Hard Money Loans Up Despite Lawsuits

Even with a rise in fraud accusations, most notably among New York firms, the hard money lending business is flourishing nationwide and even breaking records in profit, according to an article by HousingPredictor.com.

Trials have recently started on a case against a number of New York hard money lenders, who are being accused of tricking their investors out of millions of dollars’ worth of cash and assets.
In Nevada, trials have also began on USA Capital, which went down with over 6,000 investors and assets amounting to $962 million at its peak.
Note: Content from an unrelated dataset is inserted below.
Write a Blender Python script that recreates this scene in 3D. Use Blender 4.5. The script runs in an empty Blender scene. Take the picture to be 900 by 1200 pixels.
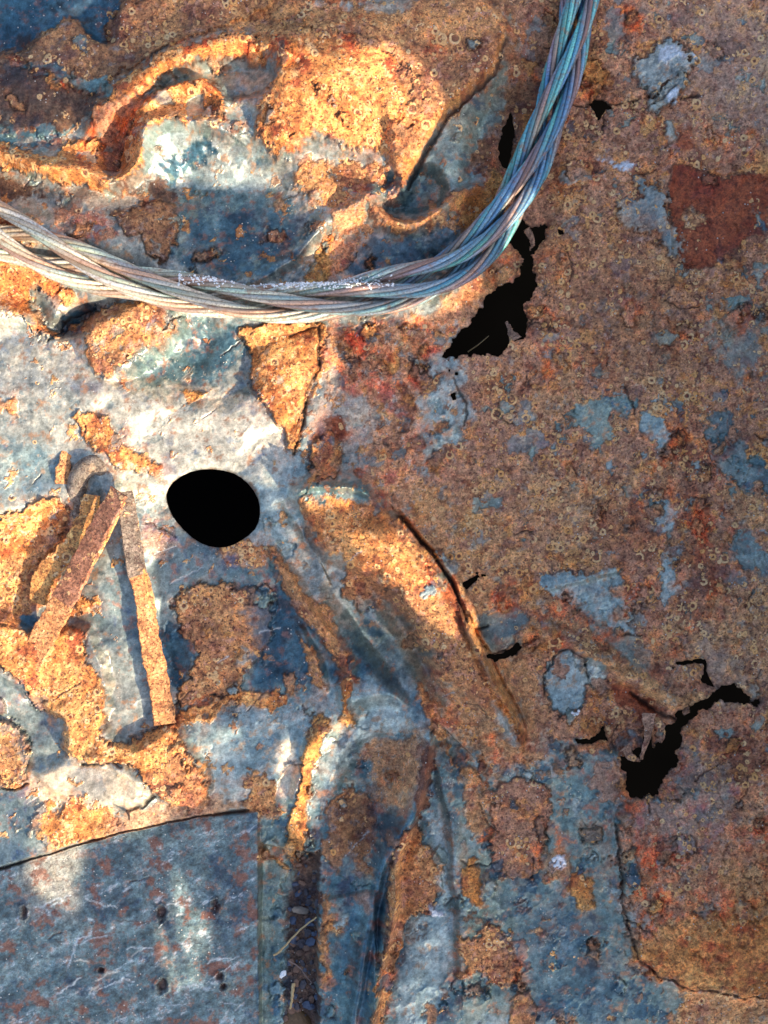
import bpy, math, random
import numpy as np

random.seed(7)
rng = np.random.RandomState(11)
S = 0.0006            # metres per photo unit (the frame is 900 x 1200 units = 0.54 x 0.72 m)
CAMH = 2600.0
scene = bpy.context.scene
COL = scene.collection

def W(x, y, z=0.0):
    return ((x - 450.0) * S, (600.0 - y) * S, z * S)

# ---------------------------------------------------------------- camera
cam = bpy.data.cameras.new("camera")
camo = bpy.data.objects.new("camera", cam)
COL.objects.link(camo)
camo.location = (0, 0, CAMH * S)
cam.sensor_fit = 'VERTICAL'
cam.sensor_height = 36.0
cam.lens = 36.0 * CAMH / 1200.0
cam.clip_start = 0.02
cam.clip_end = 100.0
scene.camera = camo

# ---------------------------------------------------------------- sky and sun
SUN_EL = math.radians(36.0)
AX, AY = 0.80, -0.60                     # horizontal direction towards the sun
sund = (math.cos(SUN_EL) * AX, math.cos(SUN_EL) * AY, math.sin(SUN_EL))
world = bpy.data.worlds.new("World")
scene.world = world
world.use_nodes = True
wn = world.node_tree.nodes
bg = wn["Background"]
sky = wn.new("ShaderNodeTexSky")
sky.sky_type = 'NISHITA'
sky.sun_disc = False
sky.sun_elevation = SUN_EL
sky.sun_rotation = math.atan2(AX, AY)
sky.dust_density = 2.5
sky.air_density = 0.9
sky.ozone_density = 0.6
bg.inputs["Strength"].default_value = 0.15
world.node_tree.links.new(sky.outputs[0], bg.inputs[0])
sl = bpy.data.lights.new("sun", 'SUN')
sl.energy = 4.2
sl.angle = math.radians(0.45)
sl.color = (1.0, 0.80, 0.56)
so = bpy.data.objects.new("sun", sl)
COL.objects.link(so)
import mathutils
so.rotation_euler = mathutils.Vector(sund).to_track_quat('Z', 'Y').to_euler()
scene.view_settings.view_transform = 'Standard'
scene.view_settings.look = 'None'
scene.view_settings.exposure = 1.12
scene.view_settings.gamma = 1.0
scene.cycles.max_bounces = 5

# ---------------------------------------------------------------- numeric helpers
GA = rng.rand(256, 256).astype(np.float32) * 2 * np.pi
GX, GY = np.cos(GA), np.sin(GA)

def pnoise(X, Y, wl, seed=0):
    x = X / wl + 37.3 * seed + 100.0
    y = Y / wl + 91.7 * seed + 100.0
    xi = np.floor(x).astype(np.int32); yi = np.floor(y).astype(np.int32)
    fx = (x - xi).astype(np.float32); fy = (y - yi).astype(np.float32)
    u = fx * fx * fx * (fx * (fx * 6 - 15) + 10); v = fy * fy * fy * (fy * (fy * 6 - 15) + 10)
    def g(a, b, dx, dy):
        a = a & 255; b = b & 255
        return GX[b, a] * dx + GY[b, a] * dy
    n00 = g(xi, yi, fx, fy); n10 = g(xi + 1, yi, fx - 1, fy)
    n01 = g(xi, yi + 1, fx, fy - 1); n11 = g(xi + 1, yi + 1, fx - 1, fy - 1)
    a = n00 + u * (n10 - n00); b = n01 + u * (n11 - n01)
    return (a + v * (b - a)) * 1.5

def fbm(X, Y, wl, oct=4, seed=0, gain=0.5):
    t = 0; a = 1.0; s = 0
    for o in range(oct):
        t = t + a * pnoise(X, Y, wl / (2 ** o), seed + o * 3)
        s += a; a *= gain
    return t / s * 1.4

def sm(a, b, x):
    t = np.clip((x - a) / (b - a), 0, 1)
    return t * t * (3 - 2 * t)

def P(s):
    return np.array([[float(c) for c in p.split(',')] for p in s.split()], dtype=np.float32)

def catmull(p, closed=True, n=3):
    q = []
    m = len(p)
    rngi = range(m if closed else m - 1)
    for i in rngi:
        if closed:
            a, b, c, d = p[(i - 1) % m], p[i], p[(i + 1) % m], p[(i + 2) % m]
        else:
            a, b, c, d = p[max(i - 1, 0)], p[i], p[i + 1], p[min(i + 2, m - 1)]
        for k in range(n):
            t = k / n
            q.append(0.5 * ((2 * b) + (-a + c) * t + (2 * a - 5 * b + 4 * c - d) * t * t + (-a + 3 * b - 3 * c + d) * t ** 3))
    if not closed:
        q.append(p[-1])
    return np.array(q, dtype=np.float32)

# ---------------------------------------------------------------- the sheet's grid
STEP = 1.2
def axis(a, b):
    core = np.arange(a - 14, b + 14, STEP)
    ext = []
    s, v = STEP, 0
    while v < 260:
        s = min(s * 1.06, 9); v += s; ext.append(v)
    ext = np.array(ext)
    return np.concatenate([core[0] - ext[::-1], core, core[-1] + ext]).astype(np.float32)
ax, ay = axis(0, 900), axis(0, 1200)
NX, NY = len(ax), len(ay)
X, Y = np.meshgrid(ax, ay)
WX = fbm(X, Y, 26, 3, 50) ; WY = fbm(X, Y, 26, 3, 60)
SX = fbm(X, Y, 70, 2, 55); SY = fbm(X, Y, 70, 2, 65)
WE = fbm(X, Y, 22, 4, 90, .72)
WX2 = fbm(X, Y, 7, 2, 70) ; WY2 = fbm(X, Y, 7, 2, 80)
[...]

Many individual investors, who funded short-term loans, declared bankruptcy in the wake of the housing crash.

Nonetheless, hard money lenders elsewhere are riding the wave of demand brought by aspiring buyers looking to enter the real estate investing business and take advantage of the drop in property values.

For instance, California firm Source Capital Funding Inc. just announced that it had closed 42 hard money loans in October alone, and has so far lent over $9 million to real estate buyers and investors in 2010, tripling its profits over the year.

The company charges hefty interest rates like other hard money lenders. Their rates start at 9.99% and can go as high as 11.99% for desperate homeowners looking to bring their mortgage current and steer clear of foreclosure.

Officials say they only take on first trust deeds with low risk and the promise of steady returns, particularly in the Arizona, Los Angeles, and San Diego markets. Company partner Sacha Ferrandi says hard money loans will always be in demand, unlike conventional loans which are vulnerable to seasonal changes.